TASK PROMPT
Extract, unchanged, each line of the listing below from its first line through the line that contains "def ru(a, b): return a + (b - a) * rnd()", inclusive, and nothing else.

DATA FOR THIS EXERCISE

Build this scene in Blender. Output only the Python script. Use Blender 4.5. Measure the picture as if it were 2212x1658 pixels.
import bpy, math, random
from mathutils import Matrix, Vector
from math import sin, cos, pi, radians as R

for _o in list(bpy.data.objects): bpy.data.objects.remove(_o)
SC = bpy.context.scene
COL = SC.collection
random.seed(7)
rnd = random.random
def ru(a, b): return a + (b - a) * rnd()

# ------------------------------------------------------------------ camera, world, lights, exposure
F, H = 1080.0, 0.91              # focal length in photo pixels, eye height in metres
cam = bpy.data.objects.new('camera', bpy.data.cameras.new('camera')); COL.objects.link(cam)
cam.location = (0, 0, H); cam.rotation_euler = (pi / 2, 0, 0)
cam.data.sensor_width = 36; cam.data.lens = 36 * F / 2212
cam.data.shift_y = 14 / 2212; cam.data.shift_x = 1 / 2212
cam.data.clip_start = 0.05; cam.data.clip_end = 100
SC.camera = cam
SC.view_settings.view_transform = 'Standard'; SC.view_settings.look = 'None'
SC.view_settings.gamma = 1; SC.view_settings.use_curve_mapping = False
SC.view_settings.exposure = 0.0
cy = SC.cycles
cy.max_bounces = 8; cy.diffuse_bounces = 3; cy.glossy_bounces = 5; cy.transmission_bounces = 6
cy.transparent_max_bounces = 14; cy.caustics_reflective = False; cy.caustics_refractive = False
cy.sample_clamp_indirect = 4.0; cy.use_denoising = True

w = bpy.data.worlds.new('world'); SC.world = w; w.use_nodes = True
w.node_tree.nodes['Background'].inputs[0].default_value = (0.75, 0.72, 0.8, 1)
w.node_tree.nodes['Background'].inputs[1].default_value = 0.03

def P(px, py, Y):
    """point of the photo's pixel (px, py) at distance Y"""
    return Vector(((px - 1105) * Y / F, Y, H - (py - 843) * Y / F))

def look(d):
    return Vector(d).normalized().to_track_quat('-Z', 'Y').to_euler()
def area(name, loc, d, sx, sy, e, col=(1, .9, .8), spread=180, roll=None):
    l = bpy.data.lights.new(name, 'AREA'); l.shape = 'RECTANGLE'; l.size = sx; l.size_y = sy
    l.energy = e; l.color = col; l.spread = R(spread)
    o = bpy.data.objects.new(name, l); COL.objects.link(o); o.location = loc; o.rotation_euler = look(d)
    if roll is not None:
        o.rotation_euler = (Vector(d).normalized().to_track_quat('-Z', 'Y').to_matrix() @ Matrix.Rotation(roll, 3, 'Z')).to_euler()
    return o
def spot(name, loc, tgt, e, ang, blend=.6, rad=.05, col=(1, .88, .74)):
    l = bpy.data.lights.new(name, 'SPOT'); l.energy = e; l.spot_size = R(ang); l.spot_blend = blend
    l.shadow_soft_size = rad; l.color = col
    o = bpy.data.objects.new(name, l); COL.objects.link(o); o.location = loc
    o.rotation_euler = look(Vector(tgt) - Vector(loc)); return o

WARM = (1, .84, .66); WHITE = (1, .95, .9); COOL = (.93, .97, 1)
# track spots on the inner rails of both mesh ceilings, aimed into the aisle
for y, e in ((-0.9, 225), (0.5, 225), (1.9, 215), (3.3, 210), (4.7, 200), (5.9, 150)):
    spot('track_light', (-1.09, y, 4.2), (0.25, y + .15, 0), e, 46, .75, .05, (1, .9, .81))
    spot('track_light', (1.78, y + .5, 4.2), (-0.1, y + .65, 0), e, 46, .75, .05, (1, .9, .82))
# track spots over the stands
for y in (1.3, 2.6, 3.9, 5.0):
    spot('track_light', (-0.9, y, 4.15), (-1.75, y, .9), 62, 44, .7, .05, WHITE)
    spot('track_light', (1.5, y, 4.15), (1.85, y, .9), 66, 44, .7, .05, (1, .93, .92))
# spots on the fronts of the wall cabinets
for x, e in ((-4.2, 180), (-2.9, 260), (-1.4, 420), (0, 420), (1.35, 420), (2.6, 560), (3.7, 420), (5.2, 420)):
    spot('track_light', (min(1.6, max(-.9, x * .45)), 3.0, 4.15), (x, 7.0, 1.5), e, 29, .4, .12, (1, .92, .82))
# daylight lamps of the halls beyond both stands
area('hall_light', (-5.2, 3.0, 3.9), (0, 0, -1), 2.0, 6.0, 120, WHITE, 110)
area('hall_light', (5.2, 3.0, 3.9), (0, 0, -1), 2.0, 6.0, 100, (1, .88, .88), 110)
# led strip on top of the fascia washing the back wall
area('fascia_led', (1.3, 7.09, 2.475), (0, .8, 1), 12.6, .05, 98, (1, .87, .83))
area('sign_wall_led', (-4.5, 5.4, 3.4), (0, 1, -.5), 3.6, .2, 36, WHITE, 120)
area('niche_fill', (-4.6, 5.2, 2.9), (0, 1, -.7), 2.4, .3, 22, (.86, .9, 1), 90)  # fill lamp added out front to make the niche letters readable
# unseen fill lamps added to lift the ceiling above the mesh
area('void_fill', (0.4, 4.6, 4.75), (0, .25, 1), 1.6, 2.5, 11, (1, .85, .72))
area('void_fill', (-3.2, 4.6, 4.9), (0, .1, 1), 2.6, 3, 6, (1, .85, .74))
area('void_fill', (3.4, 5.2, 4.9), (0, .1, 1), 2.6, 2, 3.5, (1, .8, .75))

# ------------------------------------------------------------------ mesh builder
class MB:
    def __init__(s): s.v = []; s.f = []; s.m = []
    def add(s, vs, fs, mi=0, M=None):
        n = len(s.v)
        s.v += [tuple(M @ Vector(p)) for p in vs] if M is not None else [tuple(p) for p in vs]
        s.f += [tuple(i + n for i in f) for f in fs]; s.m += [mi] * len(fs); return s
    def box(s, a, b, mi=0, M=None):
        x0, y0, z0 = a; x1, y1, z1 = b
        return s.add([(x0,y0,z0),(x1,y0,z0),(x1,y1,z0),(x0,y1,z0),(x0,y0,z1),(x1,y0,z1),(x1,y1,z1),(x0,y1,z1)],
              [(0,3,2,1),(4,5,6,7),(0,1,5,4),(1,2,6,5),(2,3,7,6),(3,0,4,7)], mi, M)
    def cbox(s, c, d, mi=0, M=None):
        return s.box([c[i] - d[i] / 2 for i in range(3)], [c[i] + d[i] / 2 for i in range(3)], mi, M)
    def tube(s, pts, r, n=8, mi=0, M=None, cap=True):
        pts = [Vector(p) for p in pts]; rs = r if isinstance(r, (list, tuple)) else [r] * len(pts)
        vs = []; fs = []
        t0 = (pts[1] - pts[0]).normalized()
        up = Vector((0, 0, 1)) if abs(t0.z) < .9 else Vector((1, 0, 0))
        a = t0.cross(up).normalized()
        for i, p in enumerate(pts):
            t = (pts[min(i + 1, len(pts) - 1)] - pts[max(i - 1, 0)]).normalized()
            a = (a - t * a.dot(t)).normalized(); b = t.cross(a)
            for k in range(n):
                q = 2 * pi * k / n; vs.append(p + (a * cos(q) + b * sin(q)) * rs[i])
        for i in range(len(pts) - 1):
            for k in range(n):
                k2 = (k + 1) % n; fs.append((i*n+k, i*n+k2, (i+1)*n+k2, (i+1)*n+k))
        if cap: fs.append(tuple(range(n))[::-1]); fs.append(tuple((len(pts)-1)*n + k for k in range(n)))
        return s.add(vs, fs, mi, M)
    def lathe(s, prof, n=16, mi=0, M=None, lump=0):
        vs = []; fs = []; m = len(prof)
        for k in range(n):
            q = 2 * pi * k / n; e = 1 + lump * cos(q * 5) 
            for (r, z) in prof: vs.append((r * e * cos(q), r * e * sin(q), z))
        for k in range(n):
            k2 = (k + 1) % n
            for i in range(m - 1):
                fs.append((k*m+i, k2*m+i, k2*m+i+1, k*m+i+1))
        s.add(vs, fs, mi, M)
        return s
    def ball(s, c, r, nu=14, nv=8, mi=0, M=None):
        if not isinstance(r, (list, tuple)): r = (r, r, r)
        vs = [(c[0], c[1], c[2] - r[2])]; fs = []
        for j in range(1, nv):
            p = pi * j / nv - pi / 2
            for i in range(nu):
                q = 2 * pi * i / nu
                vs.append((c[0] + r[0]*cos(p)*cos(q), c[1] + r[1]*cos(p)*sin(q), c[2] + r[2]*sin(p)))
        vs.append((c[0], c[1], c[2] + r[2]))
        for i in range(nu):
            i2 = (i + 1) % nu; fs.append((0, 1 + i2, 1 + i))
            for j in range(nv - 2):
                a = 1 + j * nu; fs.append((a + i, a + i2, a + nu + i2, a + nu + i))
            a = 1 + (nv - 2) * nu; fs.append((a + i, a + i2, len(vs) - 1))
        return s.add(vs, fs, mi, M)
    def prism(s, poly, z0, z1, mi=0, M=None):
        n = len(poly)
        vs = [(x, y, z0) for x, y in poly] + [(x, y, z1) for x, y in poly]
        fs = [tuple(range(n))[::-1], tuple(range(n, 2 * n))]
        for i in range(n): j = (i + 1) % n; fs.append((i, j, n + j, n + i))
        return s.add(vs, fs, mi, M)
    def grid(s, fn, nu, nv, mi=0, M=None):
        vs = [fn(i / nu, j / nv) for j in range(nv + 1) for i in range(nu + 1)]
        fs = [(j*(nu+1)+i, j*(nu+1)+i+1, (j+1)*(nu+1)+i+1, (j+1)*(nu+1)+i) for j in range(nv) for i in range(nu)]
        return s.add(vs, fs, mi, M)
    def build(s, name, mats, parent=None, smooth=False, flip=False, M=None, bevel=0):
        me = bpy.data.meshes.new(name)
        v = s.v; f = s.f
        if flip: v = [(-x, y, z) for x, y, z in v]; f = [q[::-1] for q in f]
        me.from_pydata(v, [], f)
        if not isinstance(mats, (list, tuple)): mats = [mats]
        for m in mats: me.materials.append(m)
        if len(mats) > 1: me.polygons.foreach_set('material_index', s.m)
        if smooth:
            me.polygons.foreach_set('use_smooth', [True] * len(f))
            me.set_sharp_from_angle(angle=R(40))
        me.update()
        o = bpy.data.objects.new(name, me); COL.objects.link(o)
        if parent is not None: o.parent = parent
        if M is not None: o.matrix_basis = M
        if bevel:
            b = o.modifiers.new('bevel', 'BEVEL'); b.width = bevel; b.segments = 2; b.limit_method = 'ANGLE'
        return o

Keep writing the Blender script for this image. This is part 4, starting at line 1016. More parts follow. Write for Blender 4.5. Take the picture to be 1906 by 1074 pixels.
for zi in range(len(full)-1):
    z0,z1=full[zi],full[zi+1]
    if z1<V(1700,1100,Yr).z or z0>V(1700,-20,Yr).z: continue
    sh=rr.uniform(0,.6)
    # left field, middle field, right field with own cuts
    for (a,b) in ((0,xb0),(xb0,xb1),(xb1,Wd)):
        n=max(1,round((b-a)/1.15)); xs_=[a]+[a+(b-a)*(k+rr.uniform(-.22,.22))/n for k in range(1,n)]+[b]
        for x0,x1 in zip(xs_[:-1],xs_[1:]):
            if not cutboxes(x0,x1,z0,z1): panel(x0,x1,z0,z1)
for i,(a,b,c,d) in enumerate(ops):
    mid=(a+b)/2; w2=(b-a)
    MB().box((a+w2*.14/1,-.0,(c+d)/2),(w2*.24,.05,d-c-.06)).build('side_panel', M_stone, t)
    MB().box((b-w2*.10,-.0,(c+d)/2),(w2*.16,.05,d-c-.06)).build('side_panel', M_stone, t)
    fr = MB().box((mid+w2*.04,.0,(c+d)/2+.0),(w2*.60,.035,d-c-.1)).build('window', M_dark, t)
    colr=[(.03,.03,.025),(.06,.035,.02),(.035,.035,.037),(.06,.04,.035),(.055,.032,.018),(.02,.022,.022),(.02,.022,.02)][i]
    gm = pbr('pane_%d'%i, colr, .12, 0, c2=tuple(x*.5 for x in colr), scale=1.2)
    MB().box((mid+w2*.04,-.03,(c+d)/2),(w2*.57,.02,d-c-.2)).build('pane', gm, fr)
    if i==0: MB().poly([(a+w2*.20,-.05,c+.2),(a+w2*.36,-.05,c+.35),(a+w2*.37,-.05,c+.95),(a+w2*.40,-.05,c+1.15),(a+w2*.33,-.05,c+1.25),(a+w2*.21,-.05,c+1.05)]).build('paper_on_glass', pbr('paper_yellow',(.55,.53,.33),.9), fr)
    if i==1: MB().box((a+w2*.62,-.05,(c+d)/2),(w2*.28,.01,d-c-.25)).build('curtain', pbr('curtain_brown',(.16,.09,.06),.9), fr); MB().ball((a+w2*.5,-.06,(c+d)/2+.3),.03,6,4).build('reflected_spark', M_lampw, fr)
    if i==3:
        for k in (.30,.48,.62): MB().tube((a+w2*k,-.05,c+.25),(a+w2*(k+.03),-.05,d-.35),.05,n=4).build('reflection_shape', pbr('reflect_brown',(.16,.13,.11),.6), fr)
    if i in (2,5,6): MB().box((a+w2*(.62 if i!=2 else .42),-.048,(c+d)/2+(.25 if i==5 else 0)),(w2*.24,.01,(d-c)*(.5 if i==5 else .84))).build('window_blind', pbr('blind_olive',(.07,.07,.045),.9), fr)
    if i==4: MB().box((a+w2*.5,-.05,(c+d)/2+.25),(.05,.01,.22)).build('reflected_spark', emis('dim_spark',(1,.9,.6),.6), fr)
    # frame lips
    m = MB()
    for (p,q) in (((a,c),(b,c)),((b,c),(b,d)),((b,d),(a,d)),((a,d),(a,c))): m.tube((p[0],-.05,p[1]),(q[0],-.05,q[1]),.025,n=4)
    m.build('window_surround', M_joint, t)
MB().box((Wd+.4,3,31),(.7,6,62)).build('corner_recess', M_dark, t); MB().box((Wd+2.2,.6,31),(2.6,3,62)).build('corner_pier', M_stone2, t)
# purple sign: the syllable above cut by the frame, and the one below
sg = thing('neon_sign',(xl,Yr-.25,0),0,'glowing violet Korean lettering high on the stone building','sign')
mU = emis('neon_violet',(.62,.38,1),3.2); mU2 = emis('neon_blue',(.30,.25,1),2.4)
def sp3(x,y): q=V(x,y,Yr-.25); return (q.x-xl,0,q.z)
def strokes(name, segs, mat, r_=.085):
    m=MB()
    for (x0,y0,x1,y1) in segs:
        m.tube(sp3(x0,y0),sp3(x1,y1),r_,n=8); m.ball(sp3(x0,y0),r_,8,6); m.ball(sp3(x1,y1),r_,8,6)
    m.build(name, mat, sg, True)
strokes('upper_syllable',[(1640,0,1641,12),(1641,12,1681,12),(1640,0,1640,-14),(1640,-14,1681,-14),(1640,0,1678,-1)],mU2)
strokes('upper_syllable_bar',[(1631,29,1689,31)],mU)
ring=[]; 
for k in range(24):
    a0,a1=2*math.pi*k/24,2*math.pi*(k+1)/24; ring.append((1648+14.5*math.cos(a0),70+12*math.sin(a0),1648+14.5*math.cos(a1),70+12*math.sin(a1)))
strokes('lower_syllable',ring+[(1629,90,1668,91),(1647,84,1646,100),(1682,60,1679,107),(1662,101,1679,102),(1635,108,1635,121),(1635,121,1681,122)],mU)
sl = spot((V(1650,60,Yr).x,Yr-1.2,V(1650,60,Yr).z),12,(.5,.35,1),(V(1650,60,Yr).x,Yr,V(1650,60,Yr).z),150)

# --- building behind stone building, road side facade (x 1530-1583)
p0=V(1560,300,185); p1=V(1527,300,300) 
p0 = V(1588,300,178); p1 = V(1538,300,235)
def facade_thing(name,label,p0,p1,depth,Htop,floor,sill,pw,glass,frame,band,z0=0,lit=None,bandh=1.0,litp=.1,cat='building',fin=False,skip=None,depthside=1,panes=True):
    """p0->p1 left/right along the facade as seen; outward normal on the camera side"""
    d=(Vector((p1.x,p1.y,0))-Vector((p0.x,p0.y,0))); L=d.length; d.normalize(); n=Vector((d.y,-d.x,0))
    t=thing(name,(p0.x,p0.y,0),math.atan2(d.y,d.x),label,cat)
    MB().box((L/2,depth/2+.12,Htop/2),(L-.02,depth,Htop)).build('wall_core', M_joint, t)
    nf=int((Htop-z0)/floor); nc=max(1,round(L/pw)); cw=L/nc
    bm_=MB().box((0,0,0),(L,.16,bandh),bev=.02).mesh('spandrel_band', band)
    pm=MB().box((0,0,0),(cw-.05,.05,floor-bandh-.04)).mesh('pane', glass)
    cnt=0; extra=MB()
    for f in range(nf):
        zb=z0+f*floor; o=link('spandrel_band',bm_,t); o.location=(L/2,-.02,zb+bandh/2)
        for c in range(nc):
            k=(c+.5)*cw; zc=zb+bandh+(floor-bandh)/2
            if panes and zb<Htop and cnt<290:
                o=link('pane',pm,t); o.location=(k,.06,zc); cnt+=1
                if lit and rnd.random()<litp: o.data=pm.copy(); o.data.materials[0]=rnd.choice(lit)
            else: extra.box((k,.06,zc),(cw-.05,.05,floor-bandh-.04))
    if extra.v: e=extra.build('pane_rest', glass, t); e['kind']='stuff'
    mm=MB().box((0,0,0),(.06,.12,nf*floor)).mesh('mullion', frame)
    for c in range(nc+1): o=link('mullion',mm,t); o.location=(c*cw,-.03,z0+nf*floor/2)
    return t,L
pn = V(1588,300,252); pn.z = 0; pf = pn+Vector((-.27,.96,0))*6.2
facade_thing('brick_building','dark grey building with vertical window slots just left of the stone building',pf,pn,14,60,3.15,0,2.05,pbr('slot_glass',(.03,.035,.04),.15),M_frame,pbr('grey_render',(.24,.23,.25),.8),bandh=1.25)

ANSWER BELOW
Build this scene in Blender. Output only the Python script. Use Blender 4.5. Measure the picture as if it were 2212x1658 pixels.
import bpy, math, random
from mathutils import Matrix, Vector
from math import sin, cos, pi, radians as R

for _o in list(bpy.data.objects): bpy.data.objects.remove(_o)
SC = bpy.context.scene
COL = SC.collection
random.seed(7)
rnd = random.random
def ru(a, b): return a + (b - a) * rnd()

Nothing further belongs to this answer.